The Co Tu people, an ethnic minority group residing in the mountainous regions of central Vietnam, celebrate their weddings with a vibrant tapestry of rituals that transcend the union of two individuals, symbolizing the forging of bonds between families and clans.
Wedding ceremonies of Cơ Tu People
The first is the Ganoo Ceremony (Proposal ceremony), which is mostly performed by a matchmaker. Some time after the engagement ceremony is the wedding ceremony. The length of time between the engagement ceremony and the wedding depends on the two families, sometimes mainly depending on the village elders, because if the village elders cannot ask permission from the gods during the year, the wedding will have to wait until the next year.
The Bhrớ Bhiêc (wedding ceremony) of the Cotu people is held on a relatively large scale. Just like the Kinh people, after the wedding ceremony, the Cotu people have the custom of bringing the bride to her husband’s house (Duong Acoon Chodong CuDik).
The wedding customs of the Co Tu people are different from those of the Kinh people in the delta in some points. Especially, they have one more ceremony, held three years after the wedding, which is the husband and wife’s coming-of-age ceremony or “Ăn Zum” ceremony.
The “Ăn Zum” ceremony actually includes 2 separately ceremonies because before the official “Ăn Zum” ceremony takes place, there must be a negotiation, usually between relatives and village elders, and it is called the “Ăn Zum” decision ceremony (Predăh Zum). In fact, the “Ăn Zum” ceremony is almost like another wedding ceremony.
Rituals of each wedding ceremony
After the matchmaker has determined a wedding date, in addition to betel and wine, the groom’s family must also give the bride’s family jars (Ché). These jars will later become jars containing precious objects for the new couple. The engagement ceremony was attended by dozens of old and young people, but after choosing the wedding date, the groom’s family must choose people who are older, knowledgeable, reasonable, and especially know how to respond, to go to the bride’s house. These people, through logic singing (hát lý), will negotiate everything with the bride’s family. On the contrary, the bride’s family must also choose reputable people with the wisest arguments to respond to the groom’s family. Two sides exchange words through hát lý like that around jars of wine. This is the unique cultural beauty of the Co Tu people.
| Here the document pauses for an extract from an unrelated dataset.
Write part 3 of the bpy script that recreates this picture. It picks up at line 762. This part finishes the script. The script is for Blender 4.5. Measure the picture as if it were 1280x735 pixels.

On the wedding day, a group of people from the groom’s family carry jars of Tr’đin wine, rice, sticky rice, lead a buffalo, and carry a wooden coffin… and come to the bride’s house. The wedding took place according to customary law. The buffalo is tied to a tree planted in front of the house. Everyone attending the wedding dance together to the rhythm of gongs. After the simple rituals of the homeowner (the bride) and the village elders, the buffalo stabbing ceremony will occur. A muscular man leads the dancing group, holds a sharp spear in his hand, pierces the buffalo’s throat. If the buffalo collapses after one attack, it is a good omen. If not, the dancing group continues to follow the rhythm of the gongs, in a circle, and continues stabbing the buffalo, until the buffalo can’t hold on anymore and collapses. The buffalo meat is immediately cut into pieces and reserved for cooking and regaling everyone. The remaining meat is divided equally to all villagers on the bride’s family side.
Three years after the wedding is the “Ăn Zum” ceremony (coming of age ceremony). The bride’s family slaughters a chicken, cooks a tray of sticky rice, and places them in front of the altar. Parents of both sides are present. The homeowner worships the gods, praying for the young couple to be healthy, wealthy, and have many children. After the ceremony, sticky rice and chicken are reserved for the young couple. They sit, eat, and feed each other, then drink from the same bowl of wine.
After the “Ăn Zum’ ceremony, the girl must now live with her husband’s family and no longer go to her parents’ house. The wooden coffin that was carried by the groom’s family to the bride’s house on the previous wedding day is for showing the filial piety of the bride to her parents, because after the “Ăn Zum” ceremony she is no longer allowed to visit or take care of her parents. Even if her parents die, she won’t be there to comfort them or listen to their last words or advice. The wooden coffin is a daughter’s filial gift, so that her parents can be warm when they die, even without her by their side.
The wedding rituals of the Co Tu people embody their deep respect for tradition, their harmonious relationship with nature, and the paramount importance they place on family and community. Witnessing these vibrant celebrations offers a glimpse into the rich cultural tapestry of Vietnam’s ethnic minorities.